The appearance of the high iconostasis in Russia is commonly associated with metropolitan Cyprian (1390-1406) and his efforts to unify liturgical practice. Even the first iconostases of this type are marked for consistent structure and strict logic of icon arrangement. This pattern would soon become canonic and widespread across Russia.

Originally, the iconostasis included a full-length Deesis with the Virgin Mary, John the Baptist, supreme archangels and apostles with the icon of Christ in Majesty at the center. The icons of martyrs, festival and prophet rows were sometimes added to the iconostasis. A great contribution to the development of the canonic iconostasis should be credited to Andrei Rublev, who created multi-tier iconostases in the Cathedral of Annunciation in the Moscow Kremlin, Cathedral of the Assumption in Vladimir and the Trinity Cathedral at the Trinity-St.Sergius Lavra.

The Iconostasis Candlemas Monastery in Moscow. Photo by V.V.Chistyakov
The Iconostasis Candlemas
Monastery in Moscow.
Photo by V.V.Chistyakov, 2005

In the second half of the 16th century the forefather row was added to the iconostasis. Now the iconostasis consisted of two, three, four or five tiers. Between the 15th and 17th centuries classical in Russia were full-scheme, i.e. four or five tier iconostases.

The first iconostasis that has survived in fragments was painted in 1408 for the Cathedral of Dormition in Vladimir by Andrei Rublev and Daniil Cherny. It consisted of four tiers amongst which the Deesis row was bigger in size and slightly advanced itself into the naos, thus emphasizing its special role compared to other rows. This iconostasis did not cover the subcupola columns but divided them into parts. The Vladimir iconostasis served as an example for the 1481 iconostasis in the Dormitory Cathedral of the Moscow Kremlin and the 1497 iconostasis in the Dormitory Cathedral of the Monastery of St. Cyril of Belozersk.

Between 1425 and 1427 the first closed (not divided by subrcupola columns) iconostasis was created in the Trinity Cathedral at the Trinity-St.Sergius Monastery. This work was commissioned by hegumen Nikon to Andrei Rublev and Daniil Cherny, but this time they worked along with their disciples and assistants who did most of the painting – this can be felt in different painting styles.

A full-length prophet row was first added to the full-length Deesis and festival rows in the early 16th century in the St. Sophia Cathedral in Novgorod, it is significantly higher than the festival tier.

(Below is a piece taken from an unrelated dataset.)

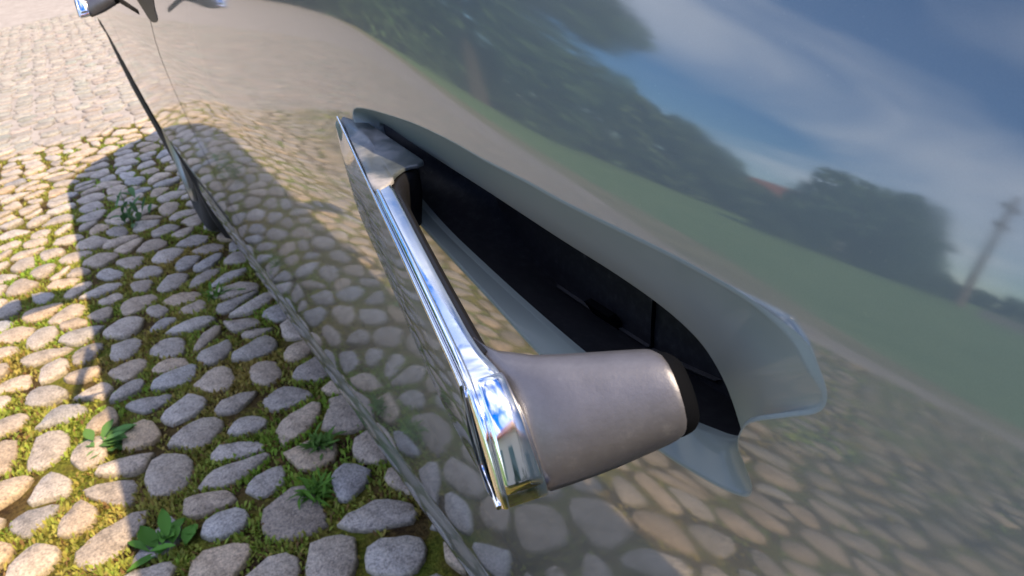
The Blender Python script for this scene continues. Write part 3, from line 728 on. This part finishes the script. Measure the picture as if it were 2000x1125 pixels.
bx = np.where(rng.random(NB) < .7, rng.uniform(1.1, 3.6, NB), rng.uniform(.3, 6.0, NB)); by = np.where(rng.random(NB) < .72, rng.uniform(-.5, .75, NB), rng.uniform(-.2, 3.6, NB))
dn_ = np.array([n2(x, y, 6.0, 3.3) + .6 * n2(x, y, 17.0, 9.1) for x, y in zip(bx, by)])
kp = (dn_ > rng.uniform(-.45, .45, NB)) & inside(bayp, np.stack([bx, by], 1)); bx, by, dn_ = bx[kp], by[kp], dn_[kp]
cellx = {}
for i, k in enumerate(zip((bx // .1).astype(int), (by // .1).astype(int))): cellx.setdefault(k, []).append(i)
onst = np.zeros(len(bx), bool); BXY = np.stack([bx, by], 1)
for sn, dd, r in stones:
    q = r[4]; lo, hi = (q.min(0) // .1).astype(int), (q.max(0) // .1).astype(int)
    ii = [i for a_ in range(lo[0], hi[0] + 1) for b2 in range(lo[1], hi[1] + 1) for i in cellx.get((a_, b2), ())]
    if ii: ii = np.array(ii); onst[ii[inside(q, BXY[ii])]] = True
kp = ~onst; bx, by, dn_ = bx[kp], by[kp], dn_[kp]; n = len(bx)
a = rng.uniform(0, 2 * math.pi, n); fg = np.clip((by - .75) / .6, 0, 1); L = rng.uniform(.006, .018, n) * (1 + .5 * np.clip(dn_, 0, 1)) * (1 + 1.2 * fg); wd = rng.uniform(.0015, .004, n) * (1 + 1.6 * fg); tlt = rng.uniform(.2, 1.2, n)
dx_, dy_ = np.cos(a), np.sin(a); base = np.stack([bx, by, np.zeros(n)], 1)
tip = base + np.stack([dx_ * L * np.sin(tlt), dy_ * L * np.sin(tlt), L * np.cos(tlt)], 1); side = np.stack([-dy_, dx_, np.zeros(n)], 1) * wd[:, None]
mid = base * .45 + tip * .55 + np.array([0, 0, .002])
V = np.stack([base - side * .5, base + side * .5, mid + side, tip, mid - side], 1)
hue = np.clip(np.array([n2(x, y, 3.2, 1.7) for x, y in zip(bx, by)]) * .9 + .5 + rng.normal(0, .18, n), 0, 1)[:, None]
C = np.array([[.36, .27, .07]]) * (1 - hue) + np.array([[.22, .35, .04]]) * hue; C = C * rng.uniform(.7, 1.35, (n, 1)); dead = rng.random(n) < .12; C[dead] = np.array([.22, .13, .05]) * rng.uniform(.5, 1.3, (dead.sum(), 1))
fast_mesh('moss', V, [(0, 1, 2, 3, 4)], C, LEAF, bay, 'stuff')

def leaf(base, direc, L, wd, col, up=.35, droop=.35):
    """pointed leaf: 5 stations with a folded midrib"""
    d = np.array([math.cos(direc), math.sin(direc), 0]); s = np.array([-d[1], d[0], 0]); vs, fs = [], []
    for t, wv in ((0, .12), (.25, .75), (.5, 1), (.75, .7), (1, .02)):
        c = np.array(base) + d * L * t * math.cos(up) + np.array([0, 0, L * (math.sin(up) * t - droop * t * t)])
        for e in (-1, 0, 1): vs.append(c + s * e * wd * wv * .5 + np.array([0, 0, -.12 * wd * (1 - abs(e))]))
    for k in range(4):
        for e in (0, 1): q0 = k * 3 + e; fs.append((q0, q0 + 1, q0 + 4, q0 + 3))
    me = pydata('leaf', vs, fs, True); color_attr(me, np.tile((*col, 1), (len(vs), 1))); return me
def weed(name, x, y, n, L, wd, col, label, h=.02, up=(.2, .9)):
    e = empty(name, (x, y, 0), label, 'weed', 'weeds between the cobbles')
    n = int(n * 1.7); L *= .8; wd *= .85
    for k in range(n):
        t = k / n; me = leaf((rng.normal(0, L * .22), rng.normal(0, L * .22), h * t * rng.random() + .006), k * 2.4 + rng.normal(0, .7), L * rng.uniform(.4, 1.15), wd * rng.uniform(.55, 1.15), tuple(np.array(col) * rng.uniform(.75, 1.25)), rng.uniform(*up), rng.uniform(.15, .5))
        link('leaf', me, e, LEAF)
    st = [[(r * math.cos(a), r * math.sin(a), z) for a in np.linspace(0, 2 * math.pi, 5, endpoint=False)] for z, r in ((-.004, .003), (h + .01, .0015))]
    vs, fs = loft(st, True, True, True); me = pydata('stem', vs, fs, True); color_attr(me, np.tile((*col, 1), (len(vs), 1))); link('stem', me, e, LEAF)
    return e
weed('weed_plant', 1.34, .165, 13, .078, .032, (.10, .25, .035), 'bright green broad-leaved weed at the bottom edge beside the shadow line', .03)
weed('weed_plant', 1.77, .235, 13, .090, .034, (.11, .23, .06), 'broad-leaved weed straddling the edge of the car shadow, left of the oval stones', .025, (.05, .6))
weed('weed_plant', 3.30, .02, 14, .13, .03, (.09, .19, .07), 'taller bluish green weed near the front wheel, out of focus', .12, (.5, 1.3))
weed('weed_plant', 1.42, -.165, 34, .060, .010, (.10, .2, .035), 'feathery tuft of weed close under the door edge', .02)
weed('weed_plant', 1.285, -.11, 44, .060, .009, (.10, .22, .025), 'dense grassy tuft over a rounded stone under the door', .02)
weed('weed_plant', 2.35, -.13, 26, .065, .012, (.12, .24, .035), 'small grassy tuft in the shade halfway along the car', .02)

# ------------------------------------------------------------------ trees and far things mirrored in the door
BARK = mat('bark', (0.09, 0.07, 0.05), 0.95, 0, 0.1)
def bank(x, y):
    k = np.argmin(np.hypot(gp[:, 0] - x, gp[:, 1] - y)); d_ = (np.array([x, y]) - gp[k]) @ gnv[k]
    return float(np.interp(d_, [0, 3, 9, 18, 30, 60, 130], [0, .08, .45, 1.1, 1.75, 2.2, 2.4]))
def tree(name, az, dist, top, wid, label, cat='tree', col=(.05, .085, .03), n=7000, trunk=True, low=.03, group='trees beyond the lawn'):
    x, y = dist * math.cos(math.radians(az)), dist * math.sin(math.radians(az)); e = empty(name, (x, y, bank(x, y) - .15), label, cat, group)
    H = top; r0 = wid / 2
    cl = []
    for k in range(34):
        t = rng.uniform(low, .93); rr = r0 * math.sqrt(max(.05, 1 - ((t - .52) / .52) ** 2)) * rng.uniform(.35, .85); a_ = rng.uniform(0, 2 * math.pi)
        cl.append((rr * math.cos(a_), rr * math.sin(a_), t * H, rng.uniform(.16, .30) * min(wid, H) * .75))
    cl = np.array(cl); w_ = cl[:, 3] ** 2; ci = rng.choice(len(cl), n, p=w_ / w_.sum()); c = cl[ci]
    dirs = rng.normal(0, 1, (n, 3)); dirs /= np.linalg.norm(dirs, axis=1, keepdims=True)
    P = c[:, :3] + dirs * (c[:, 3:4] * rng.uniform(.55, 1.05, (n, 1))); P[:, 2] = np.clip(P[:, 2], .15, None)
    sz = rng.uniform(.010, .026, n)[:, None] * max(dist, 8) * .42
    t1_ = rng.normal(0, 1, (n, 3)); t1_ /= np.linalg.norm(t1_, axis=1, keepdims=True); t2_ = np.cross(t1_, rng.normal(0, 1, (n, 3))); t2_ /= np.linalg.norm(t2_, axis=1, keepdims=True)
    V = np.stack([P - t1_ * sz, P - t2_ * sz * .5, P + t1_ * sz, P + t2_ * sz * .5], 1)
    C = np.array(col)[None] * np.array([[1.9, 1.9, 2.1]]) * rng.uniform(.6, 1.5, (n, 1)) * rng.uniform(.85, 1.15, (len(cl), 1))[ci]
    fast_mesh('crown', V, [(0, 1, 2, 3)], C, LEAF, e)
    tk = []
    for z, r in ((0, .028 * H), (.2 * H, .02 * H), (.6 * H, .012 * H), (.85 * H, .004 * H)): tk.append([(r * math.cos(a_) + rng.normal(0, .004 * H), r * math.sin(a_), z) for a_ in np.linspace(0, 2 * math.pi, 8, endpoint=False)])
    vs, fs = loft(tk, True, True, True); link('trunk', pydata('trunk', vs, fs, True), e, BARK)
    return e
for az, d_, h_, w_, lb in ((-2, 60, 17, 16, 'tall dark tree straight ahead beyond the path'), (7, 58, 18, 14, 'second tall dark tree beyond the path'), (14, 46, 16, 11, 'third dark tree from the left along the lawn'), (20, 44, 17, 11, 'broad dark tree in the middle of the tall row'), (26, 42, 18, 11, 'tallest dark tree of the row'), (31.5, 40, 18, 9, 'dark tree just left of the row end'), (35.5, 40, 13.5, 6, 'dark tree at the right end of the tall row')):
    tree('tree', az, d_, h_, w_, lb)
for az, lb in ((10, 'leafy undergrowth at the foot of the second tall tree'), (17, 'leafy undergrowth at the foot of the third tall tree'), (24, 'leafy undergrowth at the foot of the broad tree'), (29.5, 'leafy undergrowth at the foot of the tallest tree'), (34, 'leafy undergrowth at the right end of the tall row')): tree('shrub', az, 43, 4.6, 7.5, lb, 'shrub', n=3000, low=.03, group='shrubs beyond the lawn')
for az, d_, h_, w_, lb in ((39.5, 46, 7.2, 5, 'low bushy tree next to the tall row'), (43, 46, 6.4, 5, 'second low bushy tree'), (46.2, 46, 5.2, 4, 'third low bushy tree'), (48.8, 46, 3.4, 3, 'small shrub before the gap')):
    tree('tree', az, d_, h_, w_, lb, n=3500, low=.05, col=(.06, .09, .04))
tree('shrub', 172, 4.3, 1.35, 4.5, 'unseen shrub added behind the camera to darken the end cap reflection', 'shrub', n=2500, low=.05, col=(.03, .045, .025), group='shrubs beyond the lawn')  # added out of view, gives the chrome cap the photographer's dark band
tree('tree', 55.3, 34, 6.0, 6.6, 'round dense dark tree standing alone', n=8000, low=.06, col=(.04, .07, .035))
for az, d_, h_, w_, lb in ((51, 34, 2.6, 4, 'shrub at the left foot of the round tree'), (60, 36, 1.9, 4, 'shrub at the right foot of the round tree'), (66, 60, 2.2, 10, 'low far hedge at the right'), (73, 55, 3.0, 12, 'second far hedge at the right')):
    tree('shrub', az, d_, h_, w_, lb, 'shrub', n=2500, low=.05, col=(.045, .07, .035), group='shrubs beyond the lawn')
WOOD = mat('weathered_wood', (0.16, 0.12, 0.09), 0.9, 0, 0.1)
ax_, ay_ = 32 * math.cos(math.radians(62.6)), 32 * math.sin(math.radians(62.6))
pole = empty('utility_pole', (ax_, ay_, bank(ax_, ay_) - .2), 'tall weathered wooden pole with short crossarms to the right of the round tree', 'pole')
vs, fs = loft([[(r * math.cos(a_), r * math.sin(a_), z) for a_ in np.linspace(0, 2 * math.pi, 10, endpoint=False)] for z, r in ((0, .17), (4, .14), (7.4, .10))], True, True, True); link('shaft', pydata('shaft', vs, fs), pole, WOOD)
for z, hw in ((5.6, .45), (6.7, .6)): v, f = boxv(-.08, .08, -hw, hw, z - .12, z + .12); link('crossarm', fix(pydata('crossarm', v, f, False)), pole, WOOD)
STUCCO = mat('wall_stucco', (0.55, 0.5, 0.44), 0.9, 0, 0.1); TILE = mat('roof_tile', (0.32, 0.11, 0.06), 0.85, 0, 0.1)
def house(x, y, rz, sx, sy, h, label, shutters=True):
    e = empty('house', (x, y, bank(x, y) if x > 0 else 0), label, 'house', None, rz)
    v, f = boxv(-sx, sx, -sy, sy, 0, h); link('wall', fix(pydata('wall', v, f, False)), e, STUCCO)
    vs = [(-sx - .4, -sy - .4, h), (sx + .4, -sy - .4, h), (sx + .4, sy + .4, h), (-sx - .4, sy + .4, h), (-sx - .4, 0, h + sy * .7), (sx + .4, 0, h + sy * .7)]
    link('roof', fix(pydata('roof', vs, [(0, 1, 5, 4), (2, 3, 4, 5), (0, 4, 3), (1, 2, 5), (3, 2, 1, 0)], False)), e, TILE)
    for wx in np.linspace(-sx * .6, sx * .6, 3):
        for sgn in (-1, 1):
            v, f = boxv(wx - .6, wx + .6, sgn * sy - .04, sgn * sy + .04, 1.0, 2.4); wo = link('window', fix(pydata('window', v, f, False)), e, SHUT)
            for k in range(9):
                v, f = boxv(wx - .62, wx + .62, sgn * sy - .07, sgn * sy + .07, 1.02 + k * .155, 1.09 + k * .155); link('shutter_slat', fix(pydata('shutter_slat', v, f, False)), wo, SHUT)
    return e
SHUT = mat('teal_shutter', (0.10, 0.17, 0.18), 0.6)
house(40, 47, .3, 5, 3.5, 2.6, 'small far house with a red tiled roof between the trees')
house(-9, 1.5, math.pi / 2, 6, 4, 3.2, 'pale house with teal louvred shutters behind the camera')
FEN = mat('pale_fence', (0.42, 0.34, 0.29), 0.9, 0, 0.1)
fa, fb = np.array([12.5, 25.5]), np.array([3.0, 24.0]); fe = empty('garden_wall', (*fa, bank(*((fa + fb) / 2)) - .1), 'long low pale wall at the far edge of the lawn', 'wall')
dv = fb - fa; pv = np.array([-dv[1], dv[0]]) / np.linalg.norm(dv) * .15; vs = []
for z in (0, .55):
    for p in (np.zeros(2) - pv, dv - pv, dv + pv, np.zeros(2) + pv): vs.append((p[0], p[1], z))
link('wall_body', fix(pydata('wall_body', vs, [(0, 1, 2, 3), (4, 5, 6, 7), (0, 1, 5, 4), (1, 2, 6, 5), (2, 3, 7, 6), (3, 0, 4, 7)], False)), fe, FEN)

Some four-tier iconostases culminated in the Holy Mandylon icon, such as, for instance, the iconostasis of the Transfiguration Cathedral in the Solovetsky Monastery. The location of the icon above the fourth prophet row was obviously a prerequisite for the appearance of the next fifth tier. The earliest five-tier iconostasis (1598) which survives in a rebuilt form today, is in the Smolensk Cathedral at the Novodevichy Monastery. Apart from the local saints, it also represents a full-length Deesis, the prophet and forefather rows. The dominating role of the Deesis row in this five-tier iconostasis is subordinate to the later-developed prophet’s and forefather rows, thus diminishing the Old Testament’s conceptions they express.